Huitième réflexion. On en conclut alors que ce qui dérange, au final, c’est l’islam en tant que tel, dans ses représentations. On en revient au fameux texte de Pierre Bourdieu « Un problème peut en cacher un autre », où il expose au final les débats sur le voile, et l’islam, à deux questions, l’une patente et l’autre latente. La question patente serait « Faut-il ou non accepter à l’école le port du voile dit islamique ? », occultant ainsi la question latente, à savoir « Faut-il ou non accepter en France les immigrés d’origine nord-africaine ? ». Question à laquelle ils ne peuvent évidemment pas donner une réponse, auquel cas celle-ci risquant d’être inavouable.

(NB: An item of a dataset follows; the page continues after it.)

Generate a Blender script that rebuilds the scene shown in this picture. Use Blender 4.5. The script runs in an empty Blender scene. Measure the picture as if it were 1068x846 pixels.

Neuvième réflexion. En s’alignant comme des soutiens à ces lois dont je juge le caractère islamophobe, on laisse ainsi se propager, en France, le discours islamophobe. Ce discours, qu’on se le dise, ne profite pas à la gauche française, qui perd par la même le soutien qu’il aimerait avoir auprès de cette communauté musulmane. Combien de fois ai-je entendu « Être musulman, et voter à droite, c’est laisser le loup entrer dans la bergerie  ». Cette phrase est sortie à plusieurs reprises, de ma propre bouche. Sauf que ce soutien à la gauche, s’il existe bel et bien, n’a rien de naturel. En poursuivant notre chemin, enfermés dans nos pré-carrés militants, on alimente une droite et une extrême droite qui ne sont jamais plus fortes que lorsque l’islam est au centre du ring, et nous nous étonnons par la suite du peu d’intérêt que peut porter cette communauté, à nos luttes. Difficile de s’engager, lorsque l’on se sent méprisé ou épié. Difficile non plus de ne pas être tenté par le communautarisme.

Dixième et dernière réflexion. Cet article me vaudra sûrement l’adjectif d’islamo-gauchiste par une partie de mon milieu politique, par les mêmes personnes qui font une équation parfaite entre femme voilée et soumission. Au final, mes « camarades » ne sont peut-être pas ceux que je pensais. Puisque comme vous aimez tant citer Elsa Triolet : « les barricades n’ont que deux côtés », et mes « camarades » ne sont pas ceux qui œuvrent à la division de mon côté de la barricade. Mes « camarades » sont des hommes et des femmes, athées ou croyants, voilées ou non, qui œuvrent au vivre ensemble, à la recherche de convergences pouvant déboucher sur une victoire de nos luttes sociales, et surtout, qui demeurent ouvert à la discussion, aux rencontres, et à l’enrichissement mutuel.